A especialista Gabriela Rodella, doutora em Linguagem e Educação pela Faculdade de Educação da USP, também recebe a notícia com bons olhos. Em sua opinião, a presença das obras de Carolina Maria de Jesus, Ana Cristina Cesar e Helena Morley ocorre também pela força de representação que conquistaram em nossa sociedade.

“Nas pesquisas que desenvolvi sobre ensino de literatura em São Paulo, conversei com professores do Ensino Médio que pediam, já em 2011, a leitura de “Quarto de despejo” e de “Minha vida de menina”. Na Universidade Federal do Sul da Bahia, onde desenvolvo meu trabalho docente, a leitura dessas obras é indicada e debatida com os licenciandos da área de Linguagens, justamente para que possam ter a escolha de fazê-la em sala de aula”, conta.

Ou seja, para ela, a indicação para os grandes vestibulares é importante, mas acontece também em função da presença dessas leituras em situações formais de aprendizagem, na Educação Básica ou no Ensino Superior.

Representatividade no ensino literário

Para além de pautar as leituras em sala de aula, é importante ressaltar que medidas como essas ajudam a combater o preconceito com a literatura escrita por mulheres, vista durante décadas como algo menor e circunscrita a temas familiares e domésticos. “Há também o termo “literatura feminina” que vai de encontro com essa definição e que subentende que apenas os homens seriam capazes de tratar dos tais ‘temas universais’”, aponta Leuenroth.

Neste sentido, colocar os estudantes em contato com o maior número de vozes e formas diferentes de narrativa é essencial para o conhecimento de outras realidades e diferentes pontos de vista, ajudando a formar uma compreensão mais plural do mundo. “Pensando no vestibular, os estudantes do Ensino Médio leem praticamente só homens brancos, de classe média e da região sul-sudeste do Brasil”, critica Leuenroth.

Ainda nesta perspectiva, a seleção de Maria Carolina de Jesus, mulher negra e periférica, vai além e evidencia a urgência de ampliar o perfil dos autores e das realidades estudadas em um dos vestibulares mais importantes do país.

“Os leitores querem se ver na literatura.
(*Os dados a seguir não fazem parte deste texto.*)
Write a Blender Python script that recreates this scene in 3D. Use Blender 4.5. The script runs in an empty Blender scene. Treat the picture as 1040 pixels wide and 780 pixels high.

Muito discutimos sobre a autoestima de pessoas da periferia e escrita. Inserir Maria Carolina de Jesus no vestibular significa ‘você também pode’. Além da escrita dela ser de ótima qualidade”, diz Juliana Gomes, também do Leia Mulheres.

Para Leuenroth, o fato pode ser interpretado desta forma, mas ​ainda é uma tentativa muito distante do ideal, como se apenas um livro bastasse para dar conta do tema que Quarto de despejo retrata. “Acho o livro da Carolina excelente, necessário e extremamente atual. Porém, espero que nos próximos esse espectro de realidades seja maior”.